Thank you, Helen! I hope your film in but the first in a long line of high quality, objective explorations of my religious heritage and tradiiton.
Rob Lauer | May 8, 2008 | Reply
If only there was some fair balance to all this high-minded, intellectual, “blue” discussion of Mormonism so obviously devoid of the true spirit.

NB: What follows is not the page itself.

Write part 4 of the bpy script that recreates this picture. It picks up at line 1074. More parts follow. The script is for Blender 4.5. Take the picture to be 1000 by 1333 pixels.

I think the church should consider publishing it’s own monthly magazine or maybe even having a semi-annual conference. Then underrepresented folks like B.K.Packer would finally have a voice within Mormonism.
: )
Rick Jepson | May 9, 2008 | Reply
Rob, well said!!
As mentioned elsewhere a year ago when this film first screened on national PBS, I believe its greatest value will be seen historically in its having initiated what had been missing in all versions of Mormon society and culture from its historical beginnings, namely “glasnost” [or *openness*]. But Helen’s film illustrates a different kind of “glasnost” from the Soviet version: that is, it is a creative and assertive move inspired by *grass roots* levels. In contrast, the Soviet version was imposed from its new (KGB trained) top leadership, whereas I doubt that Soviet grass roots had much to do with it at all. It took the initiative of a visionary who had access to the real facts confronting his society and country. He and his colleagues were thus forced to design a new strategy to deal with an accurate assessment of the world condition. The result was virtually a bloodless revolution.
May our Mormon culture and its various societies be so fortunate as to experience such a long overdue transformation.